More importantly, he guided the nation through a nullification crisis with South Carolina with a sure hand. Always a hotbed of resistance and secession, South Carolina took particular issue with federal tariffs, which were set quite high to favor domestic industry. Industry generally located in the North. Jackson laid the groundwork for federal military intervention, promoted a tariff reduction, and issued a forceful and closely argued denunciation of "nullification" and secession that, in combination, squelched the movement of southern states against federal supremacy. This put off for a generation the crisis that Lincoln was fated to deal with.
One of Jackson's most interesting fights was against the Second Bank of the United States. Congress had chartered, from the Washington administration onwards, a national bank that was the sole interstate financial institution of the US. It was charged with facilitating the finances of the federal government, and with providing credit for internal improvements crossing state lines. But it was in essence a private bank that had only a fraction of its board appointed by the government and otherwise ran its business on a private basis as a commercial bank. In its opening years, it was generally undersized and not well run, and by the time of the second bank, had caused a couple of recessions due to its mismanagement.

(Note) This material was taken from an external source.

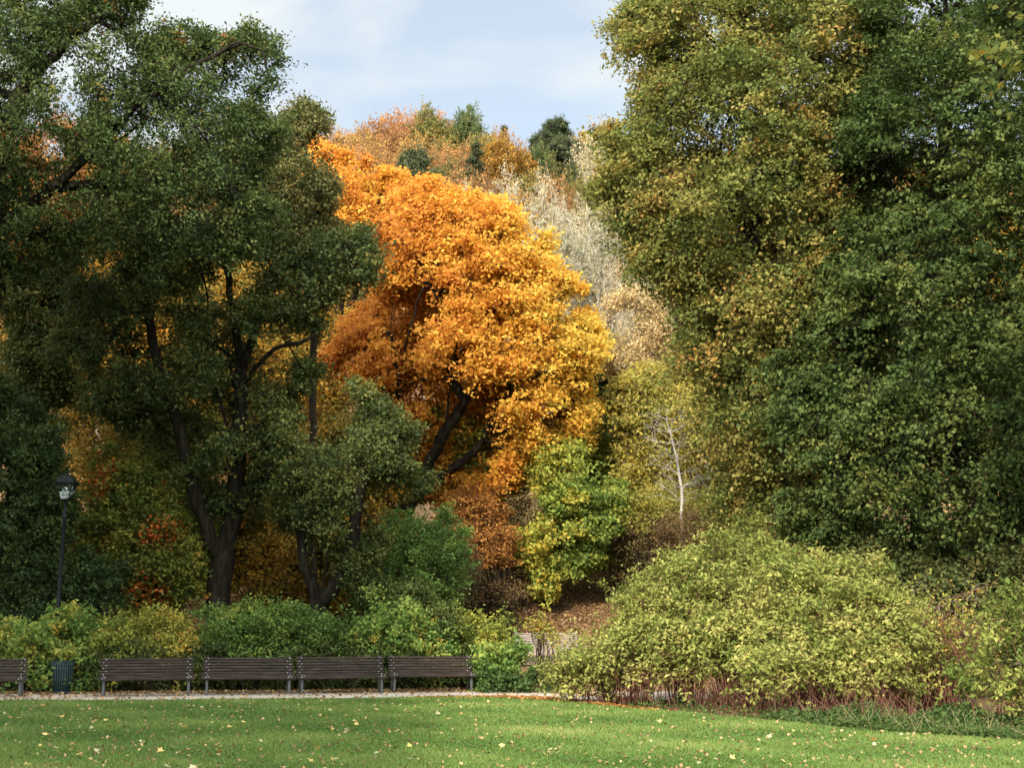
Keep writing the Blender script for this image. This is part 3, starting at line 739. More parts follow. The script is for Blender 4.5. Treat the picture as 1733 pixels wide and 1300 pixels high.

Finally, by the Jackson administration, it had come under competent management and was both expanding in all directions and doing a reasonable job of controlling the money supply and credit in the US, by limiting expansion of the state banks, (a significant source of opposition). It had, indeed, become the largest single financial institution in the world. But to Jackson, these were hardly points in its favor. He viewed it as a dangerous center of power, as though in our day JP Morgan were the only commercial bank allowed to do nation-wide business, with no competitors. The whole idea of a publicly-run central bank had not yet arisen at this time, and the national bank was more or less modeled on the Bank of England, which was a similar hybrid private entity. Unfortunately, instead of seeking reform of the national bank into a more modern and public-interest institution, Jackson pulled the only levers he had, which were to veto the rechartering of the Second National Bank, and then to follow that up with removing all federal deposits and putting them into state banks, effectively killing it. This had the unfortunate effect of dooming the US to almost a century of financial instability and poorly regulated banking. But on the whole, I am quite sympathetic to Jackson's position in killing the bank. It was a nascent form of anti-monopoly policy, which should have been taken up more systematically later in the century.
So, Jackson was very much of his time, not a visionary who could prepare the government for the vast growth in population, social institutions, and technology that were coming. But at the same time, he was not trying to drag the US backwards in time either. He did not cruelly run rampant through federal agencies, or foster international trade wars in search of a happier dream time of mediocre jobs and pay. The economic crisis that happened during his administration was not a tantrum he threw, but rather was caused by the national bank, as it consciously fostered a recession by withdrawing credit in an attempt to turn the people against Jackson. An attempt that failed because everyone knew what was going on, and which indeed showed the kind of power that Jackson was fighting against. Andrew Jackson did not view the federal government as an extortion racket or a throne from which bootlickers could be alternately fawned over and kicked in the teeth. He was thus, despite a few parallels, quite unlike the current occupant.
I am taking most of this material from an enjoyable biography by Jon Meacham. It is based mostly on correspondence, thus is quite chatty and focused on Jackson's domestic affairs. It is, conversely, frustratingly weak on the larger historical and policy issues of his day, particularly when it comes to the bank fight, which was so important for the country's future.